I think this goes beyond a friend recommendation because it links exactly to my plans. Its not only targeted but it shows what I want tomorrow. I think overall this is more targeted than google thanks to the demographic targeting placed on top which Google does not have. In Facebook, I could use the persons place of employment and age to work out their salary and offer two different holiday insurance schemes to the wealthy and the less fortunate. If I type in Holiday insurance in Google, advertisers cannot filter like that. And would think this likely to return a better ROI than Google search (as long as people pay attention to the ads! - the assumption being when ads are relevant people actually do).

So what I am saying is that there is a whole lot of data for Facebook to play with, don't rule them out yet. It will be very hard for them to pull this off but someone has to challenge the google monopoly and who are better placed than them.



I don't understand your logic. You type Cancun into Facebook and it hits you with "tshirts, shorts and holiday insurance". Why couldn't Google just do the same when you Googled for Cancun? That's not what Google does hit you with, but that's only because the market has decided that those ad slots should belong to travel agencies, etc. If ads ever took off on Facebook, it would presumably decide the same exact thing there.

I don't know about you, but like 99.9% of the population, when I travel to a new place I type it in Google first. I might type it into Facebook if I want to see if any of my friends will be there or have been there.
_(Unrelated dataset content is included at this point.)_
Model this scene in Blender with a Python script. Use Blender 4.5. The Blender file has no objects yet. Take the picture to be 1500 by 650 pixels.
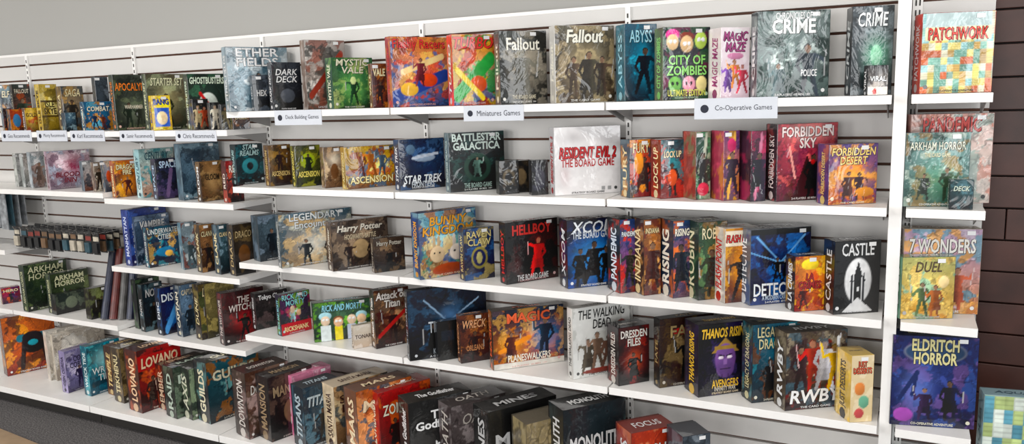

But generally I'm Googling for what to do. It's gotten me through many new cities.

Also, you're giving Facebook too much credit for being able to parse natural language if you think this can scale for them. They might be able to target ads around specific keywords, but even that is going to be tough.


> "You type Cancun into Facebook and it hits you with "tshirts, shorts and holiday insurance". Why couldn't Google just do the same when you Googled for Cancun?"

That's the thing...with Facebook you don't have to search in order to be presented with relevent advertising. FB could parse natural language from the communications you are having with friends to display ads relevent to what you want now. Using my example above if i posted on my friends wall saying I am going to cancun then I would see the ads described above. However, that doesn't mean I woulnd't search in Google.

I agree, natural language parsing is very difficult but if Facebook could do that they may be on to a winner.


Even if the problem of generalized natural language understanding were solvable - which I doubt -, my bet would be on Peter Norvig and the Google team solving it way before the Facebook guys.


The fundamental problem is that natural language processing (NLP) isn't one problem to be solved. There will be many solutions to many particular problems of NLP. Many, many years later we're still waiting for one solution to energy (steam, or coal, or nuclear...?) or one solution to flight (gliders, or jets, or rockets...?). Human intelligence is a swiss army knife where the tools developed millions of years ago (opposable thumbs) or evolved withing ten years (keyword-based search). Why should there be a general solution?

Google has taken a sizeable chunk. But what's interesting to me is search has become all-consuming for them. Many solutions are perfectly fine for search, but that perspective (aggregating large noisy datasets) won't help much in other areas (e.g., individual voice recognition). If anything it will be a big waste of time trying to shoehorn every NLP problem into that search-based rubric. That leaves a lot of room for little guys cranking through data to produce new, and unique, NLP tools (e.g., Dragon Naturally Speaking). More to your point: I have yet to see a scientific hire by Facebook away from Google. It's been all business and marketing from what I've seen in the popular press.


"Why should there be a general solution?"

Why indeed. However, finding one was very much on the agenda for GOFAI, and remains on the agenda for various AGI efforts, e.g. by people like Pei Wang, Ben Goertzel, and Eliezer Yudkowsky (who comments here, as I've observed).


> individual voice recognition

That's where 1-800-GOOG-411 comes in.